Try the second one using a similar method. Use the table below:

	M	S	Together
Time (hours)	You will need to introduce a variable x here.	What is this in terms of x?	Does it make sense to add the times?
Rate (costumes per hour)			Does it make sense to add the rates?

 

[Steven G]

Hi, my daughter is in 7th grade and starting Algebra 1, she got the first assignment and asked for my help but it has been so long I'm kinda lost. The exercises ask to create an equation and solve, I need help with the equation part.
This is the word problem:

"Mike can plow a field in 12 hours and his brother Phil can plow it in 15 hours. How long will it take them to plow it if they use 2 plows and work together?"


...and here is another one but I think is the opposite:


"Mary can make a costume twice as fast as Sam can. if they both work together they can make it in 6 hours. how long will it take Mary to make the costume if she works alone?"

Thanks very much for your help!

Erik

See examples at https://www.youtube.com/watch?v=wy8NsCmWdsU&list=PLtmopxjCQWiwmyQMbd8Y7tZ2ot6x2_clX&index=39
View the video starting at 23:03

 

[Denis]

Mike can plow a field in 12 hours and his brother Phil can plow it in 15 hours.
How long will it take them to plow it if they use 2 plows and work together?"

I find there easier when changed to ye olde speed = distance/time.

Mike walks 60 miles in 12 hours.
Phil walks 60 miles in 15 hours.
Jomo walks 60 miles at Mike's speed + Phil's speed.
How long does it take Jomo?

Mike's speed = 60/12 = 5 mph
Phil's speed = 60/15 = 4 mph

Jomo's time = 60/(5 + 4) = 60/9 = 6 2/3 hours

 

[sinx]

Hi, my daughter is in 7th grade and starting Algebra 1, she got the first assignment and asked for my help but it has been so long I'm kinda lost.

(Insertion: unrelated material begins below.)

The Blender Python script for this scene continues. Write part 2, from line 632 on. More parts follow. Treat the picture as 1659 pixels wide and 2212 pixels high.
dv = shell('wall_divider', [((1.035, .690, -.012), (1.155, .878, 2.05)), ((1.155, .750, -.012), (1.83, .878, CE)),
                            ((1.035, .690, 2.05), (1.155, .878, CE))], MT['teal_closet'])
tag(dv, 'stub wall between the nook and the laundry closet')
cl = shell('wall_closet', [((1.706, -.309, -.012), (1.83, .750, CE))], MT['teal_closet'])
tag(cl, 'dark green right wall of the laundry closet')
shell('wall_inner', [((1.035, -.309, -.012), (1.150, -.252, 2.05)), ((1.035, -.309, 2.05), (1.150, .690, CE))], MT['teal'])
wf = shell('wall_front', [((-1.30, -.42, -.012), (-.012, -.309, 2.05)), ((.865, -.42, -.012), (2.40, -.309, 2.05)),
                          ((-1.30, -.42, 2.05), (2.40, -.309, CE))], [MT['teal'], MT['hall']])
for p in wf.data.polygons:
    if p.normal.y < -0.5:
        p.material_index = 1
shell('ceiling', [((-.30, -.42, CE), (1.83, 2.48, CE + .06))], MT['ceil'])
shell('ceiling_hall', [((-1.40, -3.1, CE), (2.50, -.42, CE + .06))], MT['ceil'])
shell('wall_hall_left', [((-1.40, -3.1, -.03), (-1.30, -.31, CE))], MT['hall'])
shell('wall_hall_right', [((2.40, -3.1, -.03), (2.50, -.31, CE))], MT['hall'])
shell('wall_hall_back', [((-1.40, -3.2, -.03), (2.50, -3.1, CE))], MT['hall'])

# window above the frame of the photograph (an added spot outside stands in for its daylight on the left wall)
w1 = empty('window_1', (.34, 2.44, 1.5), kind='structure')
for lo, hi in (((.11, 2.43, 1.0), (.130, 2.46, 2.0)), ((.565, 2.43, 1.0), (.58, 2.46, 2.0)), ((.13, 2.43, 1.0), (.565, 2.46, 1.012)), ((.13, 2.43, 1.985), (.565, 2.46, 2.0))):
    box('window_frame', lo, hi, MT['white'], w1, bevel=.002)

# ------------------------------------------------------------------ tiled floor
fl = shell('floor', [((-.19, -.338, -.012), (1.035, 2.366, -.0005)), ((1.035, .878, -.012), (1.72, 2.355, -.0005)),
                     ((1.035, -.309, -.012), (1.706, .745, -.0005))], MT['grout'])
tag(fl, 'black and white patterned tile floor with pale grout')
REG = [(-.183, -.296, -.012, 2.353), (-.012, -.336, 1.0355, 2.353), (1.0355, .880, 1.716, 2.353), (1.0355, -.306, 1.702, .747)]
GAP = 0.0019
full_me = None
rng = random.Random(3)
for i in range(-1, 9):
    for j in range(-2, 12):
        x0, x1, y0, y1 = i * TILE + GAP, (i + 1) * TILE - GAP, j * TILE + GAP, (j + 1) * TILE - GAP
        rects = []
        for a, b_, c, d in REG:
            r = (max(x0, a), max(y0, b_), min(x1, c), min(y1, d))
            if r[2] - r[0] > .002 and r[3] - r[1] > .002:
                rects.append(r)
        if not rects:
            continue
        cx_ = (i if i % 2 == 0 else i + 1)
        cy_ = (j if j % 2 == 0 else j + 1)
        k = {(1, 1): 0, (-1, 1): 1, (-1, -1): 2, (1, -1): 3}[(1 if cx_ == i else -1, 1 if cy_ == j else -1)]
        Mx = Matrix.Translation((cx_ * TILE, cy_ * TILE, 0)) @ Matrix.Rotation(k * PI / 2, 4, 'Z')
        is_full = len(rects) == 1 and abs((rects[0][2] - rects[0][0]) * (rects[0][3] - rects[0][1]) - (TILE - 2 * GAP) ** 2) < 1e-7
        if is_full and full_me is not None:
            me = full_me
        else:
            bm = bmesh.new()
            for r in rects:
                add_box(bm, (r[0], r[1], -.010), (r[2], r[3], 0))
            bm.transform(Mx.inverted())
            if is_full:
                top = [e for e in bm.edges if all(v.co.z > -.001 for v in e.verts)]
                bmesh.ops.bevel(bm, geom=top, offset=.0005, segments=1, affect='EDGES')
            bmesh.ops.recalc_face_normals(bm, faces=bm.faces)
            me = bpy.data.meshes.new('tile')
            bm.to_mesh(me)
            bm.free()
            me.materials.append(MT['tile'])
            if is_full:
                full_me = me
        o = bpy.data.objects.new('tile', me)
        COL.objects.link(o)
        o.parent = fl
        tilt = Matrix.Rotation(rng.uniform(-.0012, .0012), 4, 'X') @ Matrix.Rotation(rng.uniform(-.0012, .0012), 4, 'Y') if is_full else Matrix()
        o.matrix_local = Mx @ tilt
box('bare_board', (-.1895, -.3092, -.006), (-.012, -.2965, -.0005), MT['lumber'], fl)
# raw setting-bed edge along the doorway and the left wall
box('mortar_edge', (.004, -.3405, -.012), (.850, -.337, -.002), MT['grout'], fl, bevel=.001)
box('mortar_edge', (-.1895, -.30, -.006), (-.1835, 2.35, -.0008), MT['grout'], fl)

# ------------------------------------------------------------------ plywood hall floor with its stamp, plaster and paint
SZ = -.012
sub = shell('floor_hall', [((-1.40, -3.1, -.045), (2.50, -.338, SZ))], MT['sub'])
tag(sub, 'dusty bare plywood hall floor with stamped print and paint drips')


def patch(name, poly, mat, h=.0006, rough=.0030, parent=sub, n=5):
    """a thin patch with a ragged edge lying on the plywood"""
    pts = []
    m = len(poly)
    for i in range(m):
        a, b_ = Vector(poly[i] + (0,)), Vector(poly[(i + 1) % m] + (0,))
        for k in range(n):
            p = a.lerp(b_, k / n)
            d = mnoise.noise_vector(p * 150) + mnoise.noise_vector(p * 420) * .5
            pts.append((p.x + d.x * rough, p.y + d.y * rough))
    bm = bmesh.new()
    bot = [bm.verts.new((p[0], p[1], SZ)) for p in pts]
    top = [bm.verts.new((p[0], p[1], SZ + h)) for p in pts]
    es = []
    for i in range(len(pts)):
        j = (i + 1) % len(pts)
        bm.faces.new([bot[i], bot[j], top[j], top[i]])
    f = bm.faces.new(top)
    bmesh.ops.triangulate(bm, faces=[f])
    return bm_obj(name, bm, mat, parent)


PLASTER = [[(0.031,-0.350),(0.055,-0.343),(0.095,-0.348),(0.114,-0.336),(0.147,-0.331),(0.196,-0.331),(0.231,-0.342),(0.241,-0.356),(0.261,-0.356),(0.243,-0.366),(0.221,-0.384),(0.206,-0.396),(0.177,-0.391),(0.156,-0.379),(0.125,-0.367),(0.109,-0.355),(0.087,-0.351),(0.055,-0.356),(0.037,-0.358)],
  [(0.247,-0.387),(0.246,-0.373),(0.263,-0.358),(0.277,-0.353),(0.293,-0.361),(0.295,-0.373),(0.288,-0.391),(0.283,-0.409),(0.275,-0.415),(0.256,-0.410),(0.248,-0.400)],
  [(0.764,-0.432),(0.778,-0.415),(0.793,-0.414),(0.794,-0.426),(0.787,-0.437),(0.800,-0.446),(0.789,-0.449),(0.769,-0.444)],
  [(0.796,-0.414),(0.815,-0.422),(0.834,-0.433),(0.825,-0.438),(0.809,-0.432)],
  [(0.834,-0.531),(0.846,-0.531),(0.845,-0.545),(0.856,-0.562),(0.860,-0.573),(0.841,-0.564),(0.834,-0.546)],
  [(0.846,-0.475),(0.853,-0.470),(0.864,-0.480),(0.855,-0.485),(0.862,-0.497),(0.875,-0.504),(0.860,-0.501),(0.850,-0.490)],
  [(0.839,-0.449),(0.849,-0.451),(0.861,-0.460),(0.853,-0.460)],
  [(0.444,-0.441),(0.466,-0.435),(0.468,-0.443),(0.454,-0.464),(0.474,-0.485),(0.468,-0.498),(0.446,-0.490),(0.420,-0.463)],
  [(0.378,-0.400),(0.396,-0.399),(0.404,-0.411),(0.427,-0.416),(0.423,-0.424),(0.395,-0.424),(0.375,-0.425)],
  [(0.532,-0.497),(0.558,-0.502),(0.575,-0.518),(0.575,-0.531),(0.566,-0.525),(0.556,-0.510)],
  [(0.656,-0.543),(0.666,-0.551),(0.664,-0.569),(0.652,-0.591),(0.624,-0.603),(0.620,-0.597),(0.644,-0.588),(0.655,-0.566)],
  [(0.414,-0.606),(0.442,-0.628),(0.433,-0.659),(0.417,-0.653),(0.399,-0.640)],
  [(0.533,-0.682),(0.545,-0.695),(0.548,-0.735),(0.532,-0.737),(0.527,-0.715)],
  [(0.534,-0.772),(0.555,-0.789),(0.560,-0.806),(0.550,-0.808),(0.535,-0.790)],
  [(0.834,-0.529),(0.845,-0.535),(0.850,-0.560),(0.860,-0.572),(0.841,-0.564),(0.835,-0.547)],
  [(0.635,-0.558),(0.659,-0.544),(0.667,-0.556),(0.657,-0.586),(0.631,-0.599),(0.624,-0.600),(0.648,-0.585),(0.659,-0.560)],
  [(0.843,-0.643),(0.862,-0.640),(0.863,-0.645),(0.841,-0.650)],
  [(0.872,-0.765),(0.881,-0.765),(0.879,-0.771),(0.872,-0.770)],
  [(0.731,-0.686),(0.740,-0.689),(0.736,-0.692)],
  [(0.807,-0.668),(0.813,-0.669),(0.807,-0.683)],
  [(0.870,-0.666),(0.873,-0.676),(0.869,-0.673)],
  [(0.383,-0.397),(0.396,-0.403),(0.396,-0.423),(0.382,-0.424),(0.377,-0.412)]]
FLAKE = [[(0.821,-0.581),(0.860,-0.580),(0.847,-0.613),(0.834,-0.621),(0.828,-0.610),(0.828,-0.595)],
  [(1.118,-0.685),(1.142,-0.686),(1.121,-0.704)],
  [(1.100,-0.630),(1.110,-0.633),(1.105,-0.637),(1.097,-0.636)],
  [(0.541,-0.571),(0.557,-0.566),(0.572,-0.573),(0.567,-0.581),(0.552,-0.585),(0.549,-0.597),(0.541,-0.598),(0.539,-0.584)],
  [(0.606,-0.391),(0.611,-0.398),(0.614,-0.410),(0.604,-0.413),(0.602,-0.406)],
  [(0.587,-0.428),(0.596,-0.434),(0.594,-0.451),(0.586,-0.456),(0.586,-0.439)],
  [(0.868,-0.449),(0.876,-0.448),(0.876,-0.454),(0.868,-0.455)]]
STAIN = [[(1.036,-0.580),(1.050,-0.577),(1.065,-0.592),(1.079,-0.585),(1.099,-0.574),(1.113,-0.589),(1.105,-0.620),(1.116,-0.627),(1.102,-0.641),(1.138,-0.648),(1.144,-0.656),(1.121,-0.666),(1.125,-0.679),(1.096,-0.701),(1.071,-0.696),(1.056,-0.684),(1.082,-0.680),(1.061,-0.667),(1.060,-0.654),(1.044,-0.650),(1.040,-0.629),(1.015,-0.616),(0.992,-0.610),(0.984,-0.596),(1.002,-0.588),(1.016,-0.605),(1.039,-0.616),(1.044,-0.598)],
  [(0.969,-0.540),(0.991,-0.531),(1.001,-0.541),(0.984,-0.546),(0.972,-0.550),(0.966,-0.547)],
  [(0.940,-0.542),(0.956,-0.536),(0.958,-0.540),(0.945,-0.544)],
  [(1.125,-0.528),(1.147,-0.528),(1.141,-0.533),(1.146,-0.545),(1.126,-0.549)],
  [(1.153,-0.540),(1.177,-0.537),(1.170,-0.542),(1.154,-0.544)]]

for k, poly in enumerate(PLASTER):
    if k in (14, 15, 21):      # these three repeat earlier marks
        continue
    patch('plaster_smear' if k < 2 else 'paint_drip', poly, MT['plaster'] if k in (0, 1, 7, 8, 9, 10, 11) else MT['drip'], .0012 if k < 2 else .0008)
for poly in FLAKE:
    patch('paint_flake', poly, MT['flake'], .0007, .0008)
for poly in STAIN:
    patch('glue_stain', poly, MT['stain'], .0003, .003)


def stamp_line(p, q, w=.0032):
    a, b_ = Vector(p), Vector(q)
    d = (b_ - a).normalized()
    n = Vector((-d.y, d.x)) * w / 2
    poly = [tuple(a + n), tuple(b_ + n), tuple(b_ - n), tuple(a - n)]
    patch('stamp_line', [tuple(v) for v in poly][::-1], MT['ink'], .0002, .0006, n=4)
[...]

The exercises ask to create an equation and solve, I need help with the equation part.
This is the word problem:

"Mike can plow a field in 12 hours and his brother Phil can plow it in 15 hours. How long will it take them to plow it if they use 2 plows and work together?"


...and here is another one but I think is the opposite:


"Mary can make a costume twice as fast as Sam can. if they both work together they can make it in 6 hours. how long will it take Mary to make the costume if she works alone?"

Thanks very much for your help!

Erik

[in addition to the help others have given.]
it is not easy to see what to do, so draw a picture, (of a field, shading in the amt plowed by each person).
then you can see one person plows 1/12 of the field in one hour, the other 1/15. Add them and you have the amt plowed, in fields/hour. Then to get hours/field, you flip the fraction upside down (reciprocal).